Air strike on Damascus petrol station kills at least 70 people
At least 70 people have been killed by an air strike on a petrol station in the outskirts of the Syrian capital, Damascus, activists say.
Damascus residents say they saw burning bodies and horrific scenes after the air strike in Mleiha district.
Unverified reports from activists suggested 70 people had been killed.
The UN’s Human Rights Council said a new study suggested more than 60,000 had died since the start of the unrest, many more than activists have claimed.
UN rights chief Navi Pillay said in a statement that the number of casualties was “truly shocking”.
Activists posted video footage online purporting to show the latest air strike.
It featured charred bodies and burnt-out vehicles.
The reported death toll ranged from about 30 to 70. The figures could not be verified.
One activist told Reuters news agency that the warplane had attacked the petrol station as a consignment of fuel arrived.
Mleiha is not an opposition stronghold, and civilians appear to have borne the brunt of the attack.
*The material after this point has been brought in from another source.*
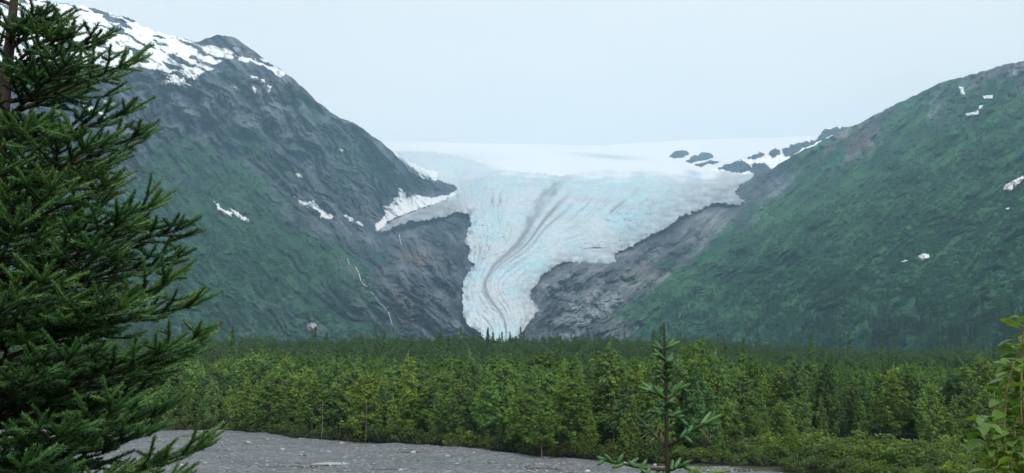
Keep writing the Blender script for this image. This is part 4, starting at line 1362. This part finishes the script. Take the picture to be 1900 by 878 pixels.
def young_spruce():
    rg = np.random.default_rng(33)
    Y0 = 4.6

    def at(px, py, dY=0.0): return ray_point(px, py, Y0 + dY)
    foot = at(1240, 900); gz = float(ground_z(foot[0], Y0))
    base = np.array([foot[0], Y0, gz - .05])
    e = empty('young_spruce', tuple(base), 'slender young spruce with sparse whorls and a bare leader before the forest', 'tree')
    a = Acc()
    stem = np.array([base, at(1240, 900), at(1237, 832), at(1236, 739), at(1234, 665), at(1233, 640), at(1232, 602)]) - base
    a.tube(stem, [.020, .0125, .0098, .0078, .006, .005, .003], 8)
    obj('stem', a.mesh('stem', True), plain_rough('young_bark', (.016, .016, .010), (.045, .042, .026), 60.0, .3, .003), e)
    n = Acc()
    needles(n, stem[2:6], stem[3:7] - stem[2:6], np.linalg.norm(stem[3:7] - stem[2:6], axis=1), rg, nlen=.015, width=.0032, dens=1500, fresh=np.array([.3, .5, .65, .75]), tilt=1.1, upbias=.1)
    obj('needles', n.mesh('needles'), M_NEEDLE, e)
    # (points of the limb, shoots along it as (pixel from, pixel to, freshness))
    LIMBS = [
        ([(1233, 648), (1246, 641)], [((1240, 645), (1262, 634), .75), ((1238, 646), (1252, 628), .6)]),
        ([(1233, 650), (1222, 645)], [((1226, 647), (1210, 641), .5), ((1225, 648), (1216, 634), .5)]),
        ([(1234, 668), (1222, 660)], [((1230, 665), (1212, 648), .6), ((1228, 664), (1214, 657), .7)]),
        ([(1234, 672), (1243, 664)], [((1237, 670), (1247, 660), .55)]),
        ([(1234, 692), (1224, 682)], [((1230, 690), (1217, 676), .6), ((1230, 691), (1217, 688), .5)]),
        ([(1235, 698), (1244, 690)], [((1238, 696), (1249, 686), .6)]),
        ([(1235, 716), (1226, 706)], [((1231, 712), (1224, 704), .5), ((1231, 713), (1240, 704), .55)]),
        ([(1235, 739), (1220, 731), (1204, 725)], [((1222, 732), (1187, 718), .7), ((1218, 730), (1190, 709), .75), ((1212, 729), (1206, 710), .6), ((1224, 733), (1214, 715), .55), ((1206, 726), (1186, 727), .6), ((1228, 736), (1222, 720), .5)]),
        ([(1235, 740), (1250, 730), (1266, 718)], [((1252, 728), (1266, 707), .65), ((1258, 724), (1280, 712), .75), ((1264, 719), (1276, 728), .55), ((1244, 734), (1256, 714), .5), ((1246, 733), (1237, 716), .45)]),
        ([(1236, 768), (1222, 764), (1208, 764)], [((1222, 764), (1196, 776), .55), ((1226, 765), (1200, 764), .6), ((1224, 764), (1212, 755), .5), ((1230, 766), (1216, 772), .45), ((1218, 764), (1206, 782), .4)]),
        ([(1236, 770), (1254, 772), (1268, 780)], [((1250, 771), (1284, 796), .55), ((1246, 771), (1264, 763), .5), ((1256, 774), (1270, 772), .5), ((1262, 776), (1276, 790), .45)]),
        ([(1237, 832), (1222, 815), (1204, 795), (1186, 778)], [((1192, 784), (1177, 769), .6), ((1206, 797), (1184, 788), .4), ((1212, 803), (1186, 819), 1.0), ((1214, 806), (1200, 800), 1.0), ((1222, 814), (1206, 822), 1.0), ((1218, 810), (1222, 794), .97), ((1224, 816), (1232, 800), .97)]),
        ([(1237, 830), (1262, 815), (1284, 800), (1306, 786)], [((1302, 789), (1340, 769), .8), ((1300, 790), (1318, 765), .75), ((1306, 787), (1334, 786), .6), ((1288, 797), (1302, 797), .5), ((1294, 796), (1316, 819), 1.0), ((1270, 809), (1284, 822), .5), ((1262, 814), (1274, 797), .5), ((1276, 805), (1284, 790), .6)]),
        ([(1238, 872), (1206, 870), (1160, 862), (1124, 855)], [((1128, 856), (1108, 848), .7), ((1136, 858), (1122, 843), .65), ((1146, 860), (1156, 843), .6), ((1156, 862), (1136, 868), .6), ((1166, 864), (1184, 850), .65), ((1180, 867), (1166, 856), .7), ((1190, 868), (1200, 853), .6), ((1205, 870), (1190, 878), .6), ((1120, 854), (1110, 862), .6)]),
        ([(1238, 874), (1256, 868), (1272, 860)], [((1252, 869), (1262, 851), .7), ((1262, 866), (1282, 854), .75), ((1266, 864), (1280, 872), .6), ((1246, 872), (1248, 855), .6), ((1256, 868), (1276, 862), .7)]),
        ([(1239, 890), (1215, 884), (1190, 880)], [((1210, 883), (1188, 870), .65), ((1200, 882), (1206, 866), .65), ((1220, 886), (1222, 868), .6), ((1228, 887), (1236, 870), .55)]),
    ]
    for (py, sd, ln_) in [(656, -1, 17), (676, 1, 15), (684, 1, 13), (703, -1, 16), (709, 1, 14), (756, -1, 18), (752, 1, 17)]:
        x0 = 1232 + 5 * (py - 602) / 230.0
        LIMBS.append(([(x0, py), (x0 + sd * ln_ * .4, py - ln_ * .3)], [((x0 + sd * 3, py - 3), (x0 + sd * ln_, py - ln_ * .75), .5), ((x0 + sd * ln_ * .3, py - ln_ * .2), (x0 + sd * ln_ * 1.05, py - ln_ * .25), .46)]))
    for i, (pts, shoots) in enumerate(LIMBS):
        dY = [0.0, .08, -.1, .05, -.06][i % 5]
        w_ = Acc(); n_ = Acc()
        P = [at(px, py, dY * k / max(1, len(pts) - 1)) - base for k, (px, py) in enumerate(pts)]
        ln = np.linalg.norm(np.array(P[-1]) - P[0])
        w_.tube(P, np.linspace(.004 + .02 * ln, .0025, len(P)), 6)
        SP, SD, SL, SF = [], [], [], []
        for k in range(len(P) - 1):
            if k >= len(P) - 3:
                SP.append(P[k]); SD.append(P[k + 1] - P[k]); SL.append(np.linalg.norm(P[k + 1] - P[k])); SF.append(.32)
        DEAD = []
        for (qa, qb, fr) in shoots:
            j = rg.uniform(-.05, .05)
            A_ = at(*qa, dY * .6) - base; B_ = at(*qb, dY * .6 + j) - base
            if fr > .95:
                DEAD.append((A_, B_)); continue
            w_.tube([A_, A_ * .4 + B_ * .6], [.003, .002], 4)
            SP.append(A_); SD.append(B_ - A_); SL.append(np.linalg.norm(B_ - A_)); SF.append(fr)
        SL = np.array(SL)
        if len(SP): shoot_bodies(n_, SP, SD, SL, np.array(SF) + .18, .0095)
        if len(SP): needles(n_, np.array(SP), np.array(SD), SL, rg, nlen=.0125, width=.003, dens=2400, fresh=np.array(SF) + .26, tilt=.85, upbias=.25)
        br = obj('branch', w_.mesh('branch', True), M_TWIG, e)
        if n_.V: obj('needles', n_.mesh('needles'), M_NEEDLE, br)
        if DEAD:
            dn = Acc()
            for A_, B_ in DEAD:
                pts_ = curve(A_, B_, -.012, 6)
                dn.tube(pts_, [.004, .0042, .004, .0036, .003, .0015], 5, va=1.0)
                needles(dn, pts_[1:5], pts_[2:6] - pts_[1:5], .012, rg, nlen=.009, width=.002, dens=700, fresh=.93, tilt=1.4)
            w2 = obj('dead_shoots', dn.mesh('dead_shoots', True), plain_rough('dry_brown_shoot', (.13, .085, .04), (.24, .17, .085), 60.0, .2, .002), br)
            w2['label'] = 'brown drooping dead shoots'


young_spruce()


# ------------------------------------------------------------------ leafy shrub at the right edge
def leaf_shape():
    """a pointed oval leaf, folded along its midrib; x along, y across"""
    t = np.array([0, .12, .3, .5, .7, .88, 1.0]); wdt = np.array([.0, .16, .27, .30, .24, .12, 0.0])
    V = []; 
    for x, w_ in zip(t, wdt):
        zc = -.22 * x * x
        V += [(x, -w_, zc + .10 * w_ / .3), (x, 0, zc), (x, w_, zc + .10 * w_ / .3)]
    V = np.array(V)
    q = []
    for i in range(6):
        for j in range(2):
            a0 = i * 3 + j
            q.append((a0, a0 + 1, a0 + 4, a0 + 3))
    return V, np.array(q)


b = NB('willow_leaf')
t = b.attr('tint')
geo = b.n('ShaderNodeNewGeometry')
top = b.ramp(t, [(0, (.07, .14, .02)), (.5, (.14, .24, .03)), (.8, (.22, .32, .045)), (1, (.36, .44, .16))])
c = b.mix(geo.outputs['Backfacing'], top, (.11, .20, .045))
b.l(c, b.b.inputs['Base Color']); b.b.inputs['Roughness'].default_value = .42
tr = b.n('ShaderNodeBsdfTranslucent'); ms = b.n('ShaderNodeMixShader'); ms.inputs['Fac'].default_value = .35
b.l(b.mix(1.0, c, (1.1, 1.25, .5), 'MULTIPLY'), tr.inputs['Color'])
b.l(b.b.outputs[0], ms.inputs[1]); b.l(tr.outputs[0], ms.inputs[2]); b.l(ms.outputs[0], b.out.inputs['Surface'])
M_WILLOW = b.m
M_GREENSTEM = plain_rough('green_stem', (.12, .11, .05), (.22, .20, .09), 50.0, .2, .003)


def leafy_shrub():
    rg = np.random.default_rng(9)
    Y0 = 3.3

    def at(px, py, dY=0.0): return ray_point(px, py, Y0 + dY)
    foot = at(1890, 1000); gz = float(ground_z(foot[0], Y0))
    base = np.array([foot[0] + .03, Y0, gz - .03])
    e = empty('leafy_shrub', tuple(base), 'bright green broad-leaved shrub cut off by the right edge', 'shrub')
    LV, LQ = leaf_shape()
    STEMS = [([(1905, 1000), (1898, 860), (1893, 740), (1897, 640), (1902, 590)], 0.0, 36), ([(1900, 1000), (1872, 880), (1862, 800), (1868, 720), (1882, 670)], -.05, 34), ([(1895, 1000), (1850, 890), (1836, 830), (1826, 790), (1822, 770)], -.1, 24),
             ([(1910, 1000), (1915, 850), (1912, 700), (1908, 610)], .12, 36), ([(1902, 1000), (1880, 900), (1874, 850), (1884, 800)], -.15, 26), ([(1890, 1000), (1862, 915), (1850, 885), (1842, 868)], -.2, 14), ([(1915, 1000), (1925, 830), (1920, 720), (1906, 660)], .05, 32),
             ([(1908, 1000), (1902, 800), (1896, 700), (1890, 640)], .02, 34), ([(1912, 1000), (1888, 880), (1878, 780), (1886, 700)], .08, 34), ([(1900, 1000), (1868, 930), (1850, 850), (1846, 815)], .03, 24)]
    for pts, dY, nl in STEMS:
        P = np.array([at(px, py, dY * k / 3) for k, (px, py) in enumerate(pts)]) - base
        tt = np.linspace(0, len(P) - 1, 14)
        C = np.stack([np.interp(tt, range(len(P)), P[:, i]) for i in range(3)], -1)
        w_ = Acc(); w_.tube(C, np.linspace(.006, .0018, 14), 6)
        f_ = Acc()
        for k in range(nl):
            s = (k + rg.uniform(.1, .9)) / nl
            s = .18 + .82 * s
            c0 = np.array([np.interp(s * 13, range(14), C[:, i]) for i in range(3)])
            th = k * 2.4 + rg.normal(0, .5)
            d = unit(np.array([math.cos(th) * .9 - .25, math.sin(th) * .7 - .15, rg.uniform(-.45, .55)]))
            L_ = rg.uniform(.05, .085) * (1.05 - .25 * s)
            pet = c0 + d * .018
            w_.tube([c0, pet], [.0013, .001], 4)
            side = unit(np.cross([0, 0, 1], d) + rg.normal(0, .3, 3)); side = unit(side - (side @ d) * d)
            nrm = np.cross(d, side)
            V = pet + L_ * (LV[:, :1] * d + LV[:, 1:2] * side * rg.uniform(.85, 1.1) + LV[:, 2:3] * nrm * rg.uniform(.3, 1.6))
            f_.add(V, LQ, va=np.clip(rg.normal(.5, .22), 0, 1))
        br = obj('stem', w_.mesh('stem', True), M_GREENSTEM, e)
        obj('leaves', f_.mesh('leaves', True), M_WILLOW, br)


leafy_shrub()

# ------------------------------------------------------------------ air: one even haze box
V = np.array([(x, y, z) for z in (-2.5, 2100) for y in (-320, 9600) for x in (-6400, 6400)], float)
q = np.array([(0, 2, 3, 1), (4, 5, 7, 6), (0, 1, 5, 4), (2, 6, 7, 3), (0, 4, 6, 2), (1, 3, 7, 5)])
hm = bpy.data.materials.new('haze'); hm.use_nodes = True
hn = hm.node_tree
for x in list(hn.nodes): hn.nodes.remove(x)
ho = hn.nodes.new('ShaderNodeOutputMaterial'); hv = hn.nodes.new('ShaderNodeVolumePrincipled')
hv.inputs['Color'].default_value = (.46, .74, .95, 1)
hv.inputs['Density'].default_value = 0.00009
hv.inputs['Density Attribute'].default_value = ''
hv.inputs['Anisotropy'].default_value = 0.1
hn.links.new(hv.outputs[0], ho.inputs['Volume'])
try: hm.cycles.homogeneous_volume = True
except Exception: pass
hz = obj('haze', make_mesh('haze', V, [q]), hm)
hz['kind'] = 'stuff'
Many of the killed or injured are women and children.
Syria is in the grip of chronic fuel shortages, and motorists often wait for hours in queues at petrol stations.
Activists told the Associated Press that a single missile had struck the station.
The strike sparked a huge explosion that engulfed vehicles that had been waiting in line.
Navi Pillay said an “exhaustive” study of all deaths between 15 March 2011 and 30 November 2012 showed 59,648 had been killed between those dates.
“Given there has been no let-up in the conflict since the end of November, we can assume that more than 60,000 people have been killed by the beginning of 2013,” she said.
The Syrian Observatory for Human Rights, a UK-based activist group, had put the figure at 44,000.